• _DATA EXTRACT_
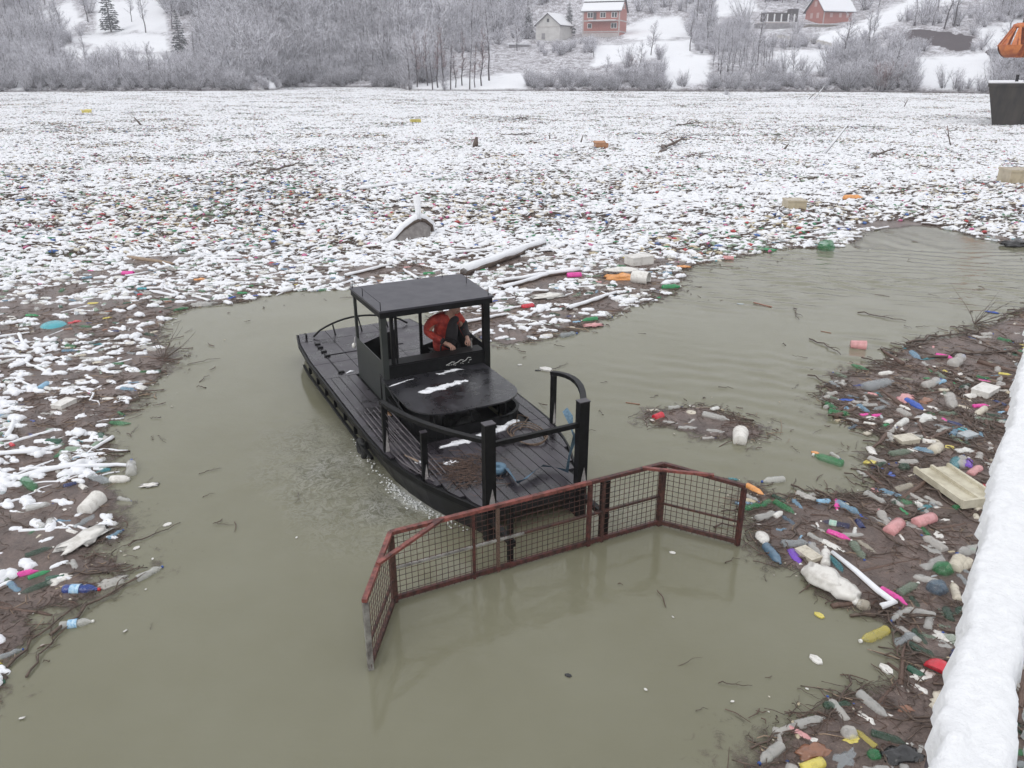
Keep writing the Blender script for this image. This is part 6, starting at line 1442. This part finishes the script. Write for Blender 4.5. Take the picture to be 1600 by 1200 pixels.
def try_place(n_, s0, s1, kinds, clear_tol, hmul, dens, pref=None):
    k = rng.uniform(-.80, .80, n_); s = rng.uniform(s0, s1, n_); y = shore(k)+s; x = k*y; z = ground_z(x, y); px, py = pix(x, y, z)
    cl = np.full(n_, -99.0)
    for pc in CLEAR+SOIL+ROAD: cl = np.maximum(cl, inside_dist(np.array(pc, float), px, py))
    for i in range(n_):
        if cl[i] > clear_tol or py[i] < -75: continue
        ki = rng.integers(0, len(kinds)); H = kinds[ki][2]*hmul*rng.uniform(.7, 1.2); hp = H/y[i]*FPX; bad = False
        if k[i] > -.10 or (k[i] < -.40 and k[i] > -.62):      # keep the open slopes and houses in view
            for f in (.45, .75, 1.0):
                for pc in CLEAR[:10]+SOIL:
                    xs_ = [q[0] for q in pc]; ys_ = [q[1] for q in pc]
                    if min(xs_)+3 < px[i] < max(xs_)-3 and min(ys_) < py[i]-hp*f < max(ys_)-2 and py[i] > min(ys_): bad = True
            for (a, b1, c, d1) in HOUSE_PX:
                if a-6 < px[i] < c+6 and py[i]-hp < d1-8 and py[i] > b1-6: bad = True
        if any(a-5 < px[i] < c+5 and py[i]-hp < d1-6 and py[i] > b1 for (a, b1, c, d1) in HOUSE_PX): continue
        if bad and rng.random() > (.30 if kinds is BUSHES else .12): continue
        if fbm(np.array([x[i]*.03]), np.array([y[i]*.03]), 61, 3)[0] < dens: continue
        cand.append((float(x[i]), float(y[i]), float(z[i]), kinds[ki], hmul*H/kinds[ki][2]/hmul, 'tree' if kinds is not BUSHES else 'bush', float(px[i]), float(py[i])))
try_place(1500, 1, 24, BUSHES, 2, 1.0, .40)
try_place(650, 0.6, 5, BUSHES, 3, .7, .1)
try_place(620, 3, 22, TREES, -4, .62, .3)
try_place(2600, 16, 75, BUSHES, -1, .75, .34)
try_place(800, 16, 70, TREES, -6, .8, .36)
try_place(1500, 62, 180, TREES, -6, .95, .36)
try_place(1500, 50, 180, BUSHES, -6, 1.6, .30)
# denser wood on the hill behind the bay
k = rng.uniform(-.40, -.09, 1500); s = rng.uniform(6, 120, 1500); y = shore(k)+s; x = k*y; z = ground_z(x, y); px, py = pix(x, y, z)
for i in range(1100):
    if py[i] < -70 or (px[i] < 330 and py[i] > 40): continue
    if any(a-8 < px[i] < c+8 and py[i] > b1 and py[i] < d1+45 for (a, b1, c, d1) in HOUSE_PX): continue
    if rng.random() < .72: cand.append((float(x[i]), float(y[i]), float(z[i]), BUSHES[int(rng.integers(0, 4))], float(rng.uniform(1.2, 2.1)), 'bush', float(px[i]), float(py[i])))
    elif rng.random() < .6: cand.append((float(x[i]), float(y[i]), float(z[i]), TREES[int(rng.integers(0, 5))], float(rng.uniform(.7, 1.0)), 'tree', float(px[i]), float(py[i])))
cand.sort(key=lambda c: -c[3][2]*c[4]/c[1])
LMT = [(174,40,'the dark spruce'), (283,70,'the snow-dusted spruce'), (180,70,'the open snowy meadow'), (30,118,'the white gully at far left'), (425,130,'the snowy point by the bay'), (620,110,'the single trunk above the bay'), (700,115,'the russet grove'), (764,90,'the tallest dark grove trunk'), (811,76,'the grey lean-to'), (864,50,'the pale gabled house'), (944,45,'the red brick block'), (978,92,'the big round frosted bush'), (1017,70,'the thin tree on the snowy slope'), (1205,40,'the grey pillared terrace'), (1183,80,'the leaning shore tree'), (1290,25,'the low red brick house'), (1280,65,'the little road'), (1356,70,'the wide-crowned bare tree'), (1462,64,'the dark earth bank'), (1552,120,'the barge bow'), (1585,65,'the orange grab'), (540,45,'the slim trunk on the hazy slope'), (800,142,'the white shore by the grove'), (1090,110,'the snow chute in the right bank'), (1490,115,'the white slope under the earth bank')]
tseen = set(); tplaced = []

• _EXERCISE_
Print the whole listing above once more, word for word, without its pictures.

• _SOLUTION_
Keep writing the Blender script for this image. This is part 6, starting at line 1442. This part finishes the script. Write for Blender 4.5. Take the picture to be 1600 by 1200 pixels.
def try_place(n_, s0, s1, kinds, clear_tol, hmul, dens, pref=None):
    k = rng.uniform(-.80, .80, n_); s = rng.uniform(s0, s1, n_); y = shore(k)+s; x = k*y; z = ground_z(x, y); px, py = pix(x, y, z)
    cl = np.full(n_, -99.0)
    for pc in CLEAR+SOIL+ROAD: cl = np.maximum(cl, inside_dist(np.array(pc, float), px, py))
    for i in range(n_):
        if cl[i] > clear_tol or py[i] < -75: continue
        ki = rng.integers(0, len(kinds)); H = kinds[ki][2]*hmul*rng.uniform(.7, 1.2); hp = H/y[i]*FPX; bad = False
        if k[i] > -.10 or (k[i] < -.40 and k[i] > -.62):      # keep the open slopes and houses in view
            for f in (.45, .75, 1.0):
                for pc in CLEAR[:10]+SOIL:
                    xs_ = [q[0] for q in pc]; ys_ = [q[1] for q in pc]
                    if min(xs_)+3 < px[i] < max(xs_)-3 and min(ys_) < py[i]-hp*f < max(ys_)-2 and py[i] > min(ys_): bad = True
            for (a, b1, c, d1) in HOUSE_PX:
                if a-6 < px[i] < c+6 and py[i]-hp < d1-8 and py[i] > b1-6: bad = True
        if any(a-5 < px[i] < c+5 and py[i]-hp < d1-6 and py[i] > b1 for (a, b1, c, d1) in HOUSE_PX): continue
        if bad and rng.random() > (.30 if kinds is BUSHES else .12): continue
        if fbm(np.array([x[i]*.03]), np.array([y[i]*.03]), 61, 3)[0] < dens: continue
        cand.append((float(x[i]), float(y[i]), float(z[i]), kinds[ki], hmul*H/kinds[ki][2]/hmul, 'tree' if kinds is not BUSHES else 'bush', float(px[i]), float(py[i])))
try_place(1500, 1, 24, BUSHES, 2, 1.0, .40)
try_place(650, 0.6, 5, BUSHES, 3, .7, .1)
try_place(620, 3, 22, TREES, -4, .62, .3)
try_place(2600, 16, 75, BUSHES, -1, .75, .34)
try_place(800, 16, 70, TREES, -6, .8, .36)
try_place(1500, 62, 180, TREES, -6, .95, .36)
try_place(1500, 50, 180, BUSHES, -6, 1.6, .30)
# denser wood on the hill behind the bay
k = rng.uniform(-.40, -.09, 1500); s = rng.uniform(6, 120, 1500); y = shore(k)+s; x = k*y; z = ground_z(x, y); px, py = pix(x, y, z)
for i in range(1100):
    if py[i] < -70 or (px[i] < 330 and py[i] > 40): continue
    if any(a-8 < px[i] < c+8 and py[i] > b1 and py[i] < d1+45 for (a, b1, c, d1) in HOUSE_PX): continue
    if rng.random() < .72: cand.append((float(x[i]), float(y[i]), float(z[i]), BUSHES[int(rng.integers(0, 4))], float(rng.uniform(1.2, 2.1)), 'bush', float(px[i]), float(py[i])))
    elif rng.random() < .6: cand.append((float(x[i]), float(y[i]), float(z[i]), TREES[int(rng.integers(0, 5))], float(rng.uniform(.7, 1.0)), 'tree', float(px[i]), float(py[i])))
cand.sort(key=lambda c: -c[3][2]*c[4]/c[1])
LMT = [(174,40,'the dark spruce'), (283,70,'the snow-dusted spruce'), (180,70,'the open snowy meadow'), (30,118,'the white gully at far left'), (425,130,'the snowy point by the bay'), (620,110,'the single trunk above the bay'), (700,115,'the russet grove'), (764,90,'the tallest dark grove trunk'), (811,76,'the grey lean-to'), (864,50,'the pale gabled house'), (944,45,'the red brick block'), (978,92,'the big round frosted bush'), (1017,70,'the thin tree on the snowy slope'), (1205,40,'the grey pillared terrace'), (1183,80,'the leaning shore tree'), (1290,25,'the low red brick house'), (1280,65,'the little road'), (1356,70,'the wide-crowned bare tree'), (1462,64,'the dark earth bank'), (1552,120,'the barge bow'), (1585,65,'the orange grab'), (540,45,'the slim trunk on the hazy slope'), (800,142,'the white shore by the grove'), (1090,110,'the snow chute in the right bank'), (1490,115,'the white slope under the earth bank')]
tseen = set(); tplaced = []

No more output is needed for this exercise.